If the CR fails and the conservative members who were supposed to be playing three-dimensional chess suddenly decide to blame Johnson for the failure, or use it as a pretext to threaten a motion to vacate his speakership again, the whole strategy collapses. You do not get the clean reconciliation win. You just get the loss. And a headache. And probably a Fox News segment about what went wrong.
The fact that Axios is reporting this strategy while it is still in the planning phase is also interesting. Either someone is deliberately leaking it to build buy-in among the broader conservative coalition, or the internal discipline required to pull off a coordinated intentional loss is already crumbling. Neither option is particularly encouraging.
The Dingo Take
Give Mike Johnson credit for one thing: he has fully embraced the post-logic era of American governance. When your caucus is too chaotic to pass a spending bill normally, you just schedule a fake vote, lose on purpose, and call that a strategy. It would be funny if the underlying stakes were not a $67 billion defense commitment and the basic question of whether the federal government will keep its lights on in the fall.
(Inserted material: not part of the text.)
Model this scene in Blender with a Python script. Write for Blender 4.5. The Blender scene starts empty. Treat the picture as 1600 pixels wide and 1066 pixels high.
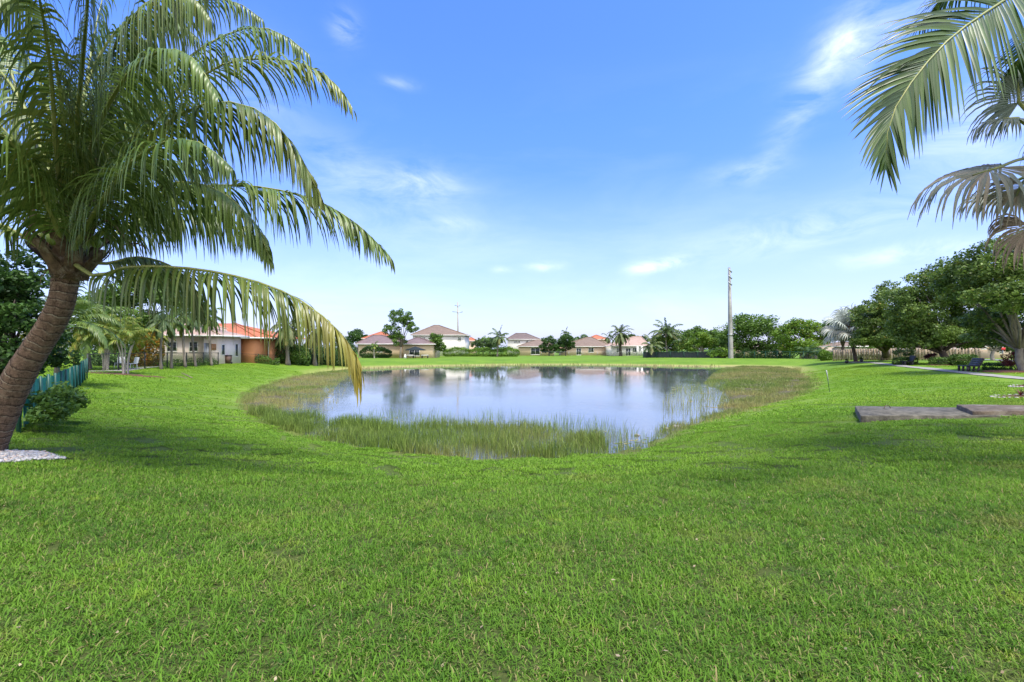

The munitions funding itself may well be legitimate and necessary. Reasonable people can debate whether reconciliation is the right vehicle for it. What is not really debatable is that planning a theatrical failure in July as a setup for a September win is the behavior of a legislative body that has completely lost the thread. This is not governing. This is improv with a continuing resolution as the prop.
And here is the thing that should genuinely concern everyone regardless of party: if this plan fails, the fallback is another September shutdown standoff, another last-minute scramble, and another round of Democrats being asked to bail out a majority that cannot manage its own members. That has happened before. It will happen again. The only question is how many fake losses Johnson has to take before someone in his conference notices they have been doing this for two years and it keeps working out exactly the same way.